Investors in LPG carrier owner Navigator Holdings are essentially getting a stake in the company’s joint venture Morgan’s Point ethylene export terminal for nothing, analysts say.

Fearnley Securities calculates the US-listed company’s $1.1bn market cap is covered by vessel net asset value (NAV).

“In other words, Navigator’s equity is covered by steel NAV alone and investors are basically paying for ships whilst getting the ethylene export terminal business for free,” analysts Oystein Vaagen and Fredrik Dybwad said.

The Texas terminal, owned 50/50 with Enterprise Products, is still expanding.

Earnings contributions will rise substantially after construction finishes at the end of 2024, the investment bank believes.

Vessel NAV is pegged at $17.80 per share.

Fearnley Securities values the terminal's NAV contribution at $8.60 per share, boosting the NAV to $26.40.

The stock closed down 1% at $15.47 in New York on Monday.

Fourth quarter earnings per share are forecast to come in a little higher at $0.30, from $0.27 three months earlier, with further growth to come in 2024.

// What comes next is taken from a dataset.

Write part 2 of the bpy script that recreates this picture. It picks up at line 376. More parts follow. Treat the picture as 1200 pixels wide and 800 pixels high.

Ebitda is estimated at $68m, a small downward adjustment on the back of higher costs.

Navigator has secured its mid-sized gas vessels on fixed rate charters, with few open days left for the first half, leaving it positioned to ride out potential market obstacles, Vaagen and Dybwad said.

Orderbook in owners’ favour

Fleet fundamentals are also positive for LPG ships.

Nearly one five vessels in the 18,000 cbm to 24,000 cbm sector is 20 years of age or older.

The orderbook stands at just 7% of the existing fleet.

For larger vessels of up to 40,000 cbm, the orderbook is higher at 17%.

But the analysts point out that more than half of this tonnage is not scheduled for delivery before 2026.

Fearnley has a “buy” recommendation on the stock.